## STATED EXERCISE
Identify the lines that contain the word "from", then copy them.
"""
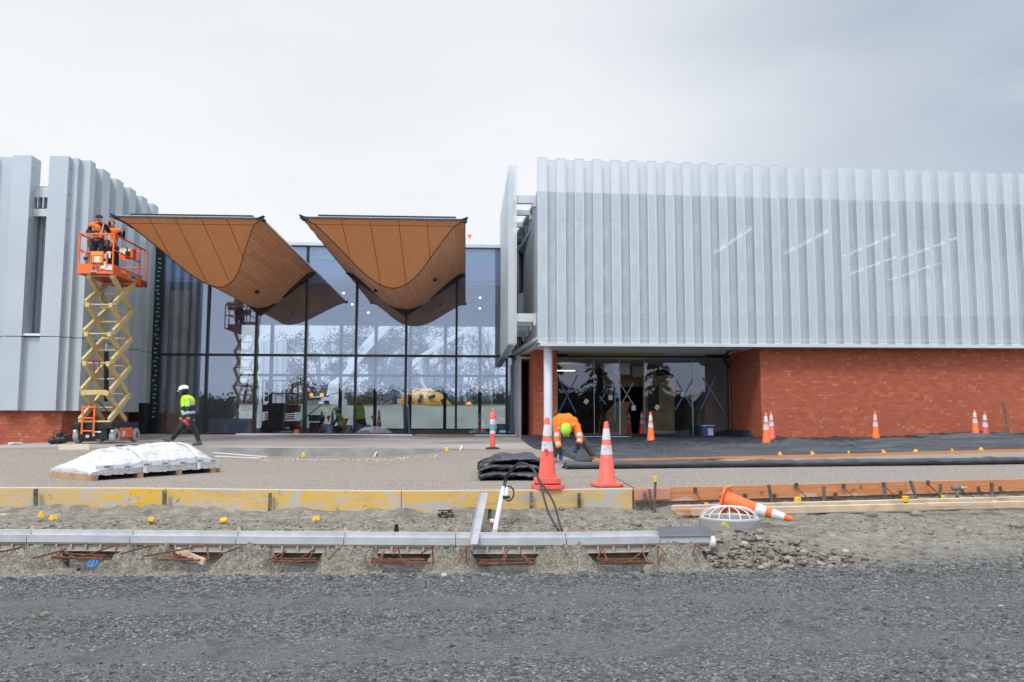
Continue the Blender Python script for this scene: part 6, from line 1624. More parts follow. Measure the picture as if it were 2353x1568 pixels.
# ---- worker A on the lift
Ya=25.15; P_=lambda px,py,dy=0:PY(px,py,Ya+dy); dz_=zd
hipL,hipR=P_(216,560),P_(234,560); shL,shR=P_(212,518),P_(243,518); head=P_(227.5,504,-.06)
anL=Vector((P_(214,600).x,Ya,zd+.10)); anR=Vector((P_(236,600).x,Ya,zd+.10)); kL=hipL.lerp(anL,.5)+Vector((-.02,-.02,0)); kR=hipR.lerp(anR,.5)+Vector((.02,-.02,0))
elL,wrL=P_(202,534,-.05),P_(217,533,-.28); elR,wrR=P_(250,532,-.08),P_(242,518,-.28)
pr=[('c',P_(227,522),P_(226,548),.165,.15,0),('c',shL,shR,.085,.085,0),('c',P_(221,556),P_(230,556),.125,.125,1),('c',P_(227.5,514),P_(227.5,508,-.03),.075,.065,2),
 ('c',shL,elL,.068,.056,2),('c',elL,wrL,.054,.040,2),('c',shR,elR,.068,.056,2),('c',elR,wrR,.054,.040,2),('e',head,(.085,.100,.115),3),('c',P_(222,516,-.1),P_(233,516,-.1),.06,.06,2),
 ('c',hipL,kL,.108,.085,1),('c',kL,anL,.080,.062,1),('c',hipR,kR,.108,.085,1),('c',kR,anR,.080,.062,1),('c',anL,anL+Vector((0,-.14,-.05)),.055,.045,2),('c',anR,anR+Vector((0,-.14,-.05)),.055,.045,2)]
bands=[(P_(226,536),P_(226,545),.0,.62,.3,[0],4),(P_(226,549),P_(226,552.5),0,1,.3,[0,1],2)]
def exa(mb):
    hand(mb,wrL,(.5,-.3,-.2),(0,0,1),3,.8); hand(mb,wrR,(-.3,-.2,.8),(-1,0,0),3,.9); mb.mi=3; mb.tube([head+Vector((0,-.095,.0)),head+Vector((0,-.125,-.03))],[.014,.012],6); mb.mi=0
t=figure('person','worker in orange vest and dark cap looking down at tools, front of the lift platform',(P_(226,640).x,Ya,zd),pr,[M_ho,M_trn,M_blk,M_skin,M_refl],bands,.012,exa,rk=1.07)
mb=MB(); c=head+Vector((0,.01,.045)); mb.lathe([(.104*math.cos(a),.095*math.sin(a)) for a in np.linspace(0,1.5,7)],c,18); mb.prism([c+Vector(q) for q in ((-.08,-.07,0),(-.06,-.18,-.035),(.06,-.18,-.035),(.08,-.07,0))],(0,0,.012)); mb.build('cap',M_blk,t,smooth=True)
for x_,nm in ((P_(209,559).x,'l'),(P_(248,556).x,'r')):
    mb=MB(); c=Vector((x_,Ya-.05,P_(226,560).z)); mb.box(c,(.13,.14,.22),Matrix.Rotation(.2 if nm=='r' else -.1,3,'Y')); mb.build('tool_pouch',M_leather,t,bevel=.03)
mb=MB(); mb.tube([wrR+Vector((-.01,-.06,.08)),P_(231,545,-.35)],.014,6); o=mb.build('steel_rule',M_galv); tag(o,'thin pale strip held by the worker in the dark cap','strip')
tt=T('hand_drill','small dark drill in the hand of the capped worker on the lift','drill',wrL); mb=MB(); q=wrL+Vector((.10,-.08,0)); mb.box(q,(.15,.06,.07),Matrix.Rotation(.3,3,'Y')); mb.build('body',M_bk,tt,bevel=.015); mb=MB(); mb.cyl(q+Vector((-.05,0,.03)),q+Vector((-.09,0,.15)),.02,n=8); mb.build('grip',pm('teal_tool',(.02,.12,.13),.4),tt)
# ---- worker B behind
Yc=25.85; P_=lambda px,py,dy=0:PY(px,py,Yc+dy)
anL=Vector((P_(252,620).x,Yc,zd+.10)); anR=Vector((P_(266,620).x,Yc+.1,zd+.10)); hipL,hipR=P_(252,572),P_(264,572); kL=hipL.lerp(anL,.5); kR=hipR.lerp(anR,.5)+Vector((.02,-.04,0))
shL,shR=P_(250,532),P_(272,532); head=P_(257,516,-.05); elR,wrR=P_(283,548,-.02),P_(285,533,-.15); elL,wrL=P_(246,528,-.2),P_(252,512,-.35)
pr=[('c',P_(260,536),P_(258,560),.155,.14,0),('c',shL,shR,.08,.08,0),('c',hipL,hipR,.12,.12,1),('c',P_(259,527),P_(258,520,-.03),.07,.06,2),('e',head,(.085,.10,.115),3),
 ('c',shR,elR,.065,.052,2),('c',elR,wrR,.05,.038,2),('c',shL,elL,.065,.052,2),('c',elL,wrL,.05,.038,2),('c',hipL,kL,.105,.08,1),('c',kL,anL,.078,.06,1),('c',hipR,kR,.105,.08,1),('c',kR,anR,.078,.06,1),('c',anL,anL+Vector((0,-.14,-.05)),.055,.045,2),('c',anR,anR+Vector((0,-.14,-.05)),.055,.045,2)]
bands=[(P_(259,552),P_(258,561),.1,.8,.3,[0],4),(P_(250,534,-.15),P_(252,566,-.15),-.1,1.1,.04,[0],4)]
def exc(mb): hand(mb,wrR,(.1,-.2,.9),(-1,0,0),3,.7); hand(mb,wrL,(.1,-.3,.9),(1,0,0),3,.7); mb.mi=3; mb.tube([head+Vector((0,-.095,.0)),head+Vector((0,-.12,-.02))],[.014,.012],6); mb.mi=0
t=figure('person','worker in orange vest reaching up to the canopy edge, partly behind the capped worker',(P_(258,640).x,Yc,zd),pr,[M_ho,M_trn,M_blk,M_skin,M_refl],bands,.012,exc,rk=1.07)
mb=MB(); mb.lathe([(.092*math.cos(a),.10*math.sin(a)) for a in np.linspace(0,1.5,6)],head+Vector((0,.015,.03)),16); mb.build('hair',M_hair,t,smooth=True)
for x_ in (P_(249,573).x,P_(270,575).x):
    mb=MB(); mb.box(Vector((x_,Yc-.08,P_(258,575).z)),(.12,.13,.20)); mb.build('tool_pouch',M_hose,t,bevel=.03)
# ================================================================== inside the hall
HF=.93
def hx(px,Y): return XA(px,Y)
# crouching worker
Yk=34.0; P_=lambda px,py,dy=0:PY(px,py,Yk+dy)
head=P_(775,948); 
pr=[('c',P_(779,957),P_(786,978),.13,.16,0),('c',P_(776,959,-.15),P_(781,958,.15),.07,.07,0),('c',P_(776,959,-.17),P_(768,974,-.2),.06,.05,1),('c',P_(768,974,-.2),P_(762,986,-.2),.048,.036,1),('c',P_(779,959,.17),P_(766,975,.2),.06,.045,1),
 ('e',head,(.085,.09,.115),2),('c',P_(777,955),P_(776,951),.06,.06,2),('c',P_(786,980),P_(772,985,-.12),.12,.09,3),('c',P_(772,984,-.12),P_(780,994,-.12),.085,.07,3),('c',P_(787,982,.1),P_(776,990,.15),.11,.09,3),('c',P_(780,994,-.12),P_(772,995,-.12),.05,.045,3)]
def exk(mb): hand(mb,P_(762,986,-.2),(-.5,0,-1),(-1,0,0),2,.6); hand(mb,P_(766,975,.2),(-.5,0,-1),(-1,0,0),2,.6)
t=figure('person','crouching worker in white helmet and hi-vis vest working inside the glass hall',(P_(780,996).x,Yk,HF),pr,[M_hy,M_greyc,M_skin,M_trn,M_refl,M_ho],[(P_(779,957),P_(786,978),.35,.55,.3,[0],5),(P_(779,957),P_(786,978),.62,.78,.3,[0],4)],.014,exk)
hardhat(t,P_(773.5,943),(-.15,0,1),(-1,0,-.25),M_helw,.13); mb=MB(); mb.ell(P_(778,948),(.06,.085,.07),12,8); mb.build('hair',M_hair,t,smooth=True)
# hi-vis vest hanging on a post
c=P_(828,955); t=T('hanging_vest','yellow and maroon hi-vis vest hanging from the mullion inside the hall','vest',c)
mb=MB(); rows=[]
for i in range(16):
    v=i/15; r=[]
    for j in range(14):
        a=2*math.pi*j/13; wx=lerp(.16,.26,v)*(1+.1*math.sin(v*9)); r.append((c.x-.05+.10*v+wx*math.cos(a),c.y+.10*math.sin(a)*(1+.3*math.sin(3*a+v*5)),c.z+.42-1.05*v))
    rows.append(r)
mb.grid(rows[:9]); mb.build('upper_cloth',M_hy,t,smooth='all'); mb=MB(); mb.grid(rows[8:]); mb.build('lower_cloth',pm('maroon_cloth',(.10,.012,.03),.85),t,smooth='all')
mb=MB(); mb.grid([[(x_*1.0,y_-.006,z_) for x_,y_,z_ in r] for r in rows[4:6]]); mb.build('reflective_band',M_refl,t,smooth='all')
mb=MB(); mb.cyl((c.x-.03,c.y+.05,HF),(c.x-.03,c.y+.05,c.z+.5),.03,n=10); o=mb.build('stand_post',M_black); tag(o,'thin dark post carrying the hanging hi-vis vest','post')
# cones, bunting
def icone(px,Y,m_,lab,**k): x_=hx(px,Y); return cone((x_,Y,HF),m_,lab,group='cones inside the building',**k)
icone(698,34.2,M_con2,'cone half hidden behind the third mullion of the glass hall')
icone(764,34.6,M_con2,'cone standing directly left of the crouching worker inside the hall'); icone(747-8,35.2,M_con1,'cone by the black bag inside the hall')
icone(871,33.8,M_con2,'cone alone in the middle bay of the glass hall',h=.95,base=.46)
rp=[(705,953,34.6),(746,950,34.8),(764,949,34.6),(815,960,34.2),(872,948,33.8)]
t=T('flag_line','string of orange triangle flags between the cones inside the hall','flag line',PY(*rp[2]))
pts=[]
for a,b in zip(rp,rp[1:]):
    A_,B_=PY(*a),PY(*b)
    for k in range(8): u=k/8; pts.append(A_.lerp(B_,u)-Vector((0,0,.12*math.sin(math.pi*u))))
pts.append(B_); mb=MB(); mb.tube(pts,.006,5); mb.build('string',M_hose,t)
for i in (6,12,18,21,24,27,30):
    if i<len(pts): q=pts[i]; mb=MB(); mb.prism([q+Vector((-.09,0,0)),q+Vector((.09,0,0)),q+Vector((0,0,-.26))],(0,.006,0)); mb.build('flag',M_con2,t)
# small red scissor lift parked inside
x0=hx(643,39.5); t=T('small_lift','small dark red scissor lift parked inside the hall','scissor lift',(x0,39.5,HF)); M_dred=pm('dark_red_machine',(.33,.03,.02),.5,0,.1,4)
mb=MB(); mb.bx(x0-.75,x0+.85,39.2,40,HF+.2,HF+.5); mb.build('chassis',M_dred,t,bevel=.02)
for sx in (-.6,.7):
    for yy in (39.2,40): mb=MB(); mb.cyl((x0+sx,yy-.05,HF+.18),(x0+sx,yy+.05,HF+.18),.18,n=18); mb.build('wheel',M_bk,t)
mb=MB(); mb.bx(x0-.75,x0+.85,39.2,40,HF+.92,HF+1.25); mb.build('deck',M_dred,t,bevel=.02)
mb=MB()
for k in range(4): mb.bar((x0-.65,39.3,HF+.52+k*.1),(x0+.7,39.3,HF+.60+k*.1),.05,.06)
mb.build('folded_arms',M_stake,t)
mb=MB()
for a,b in (((-.75,0,1.25),(-.75,0,2.35)),((.85,0,1.25),(.85,0,2.35)),((-.75,0,2.35),(.85,0,2.35)),((-.75,0,1.75),(.85,0,1.75)),((.6,0,1.25),(.6,0,2.3))): mb.bar((x0+a[0],39.2,HF+a[2]),(x0+b[0],39.2,HF+b[2]),.05,.05)
mb.build('guardrail',M_dred,t)
mb=MB(); mb.bx(x0-.62,x0-.25,39.1,39.16,HF+1.95,HF+2.3); mb.build('sign_board',M_dred,t); mb=MB(); mb.bx(x0-.62,x0-.48,39.05,39.15,HF+1.4,HF+1.85); mb.build('control_box',M_bk,t)
# wheelie bin
x0=hx(636,36); t=T('wheelie_bin','black wheelie bin in front of the small red lift inside the hall','bin',(x0,36,HF))
mb=MB(); mb.add([(x0-.24,35.8,HF+.08),(x0+.24,35.8,HF+.08),(x0+.24,36.2,HF+.08),(x0-.24,36.2,HF+.08),(x0-.33,35.7,HF+1.15),(x0+.33,35.7,HF+1.15),(x0+.33,36.3,HF+1.15),(x0-.33,36.3,HF+1.15)],[(0,3,2,1),(4,5,6,7),(0,1,5,4),(1,2,6,5),(2,3,7,6),(3,0,4,7)]); mb.build('body',M_hose,t,bevel=.02)
mb=MB(); mb.box((x0,36,HF+1.2),(.70,.68,.10)); mb.build('lid',M_hose,t,bevel=.03)
for s in (-1,1): mb=MB(); mb.cyl((x0+s*.26,36.3,HF+.12),(x0+s*.32,36.3,HF+.12),.12,n=14); mb.build('wheel',M_bk,t)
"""
## FULL SOLUTION
Continue the Blender Python script for this scene: part 6, from line 1624. More parts follow. Measure the picture as if it were 2353x1568 pixels.
c=P_(828,955); t=T('hanging_vest','yellow and maroon hi-vis vest hanging from the mullion inside the hall','vest',c)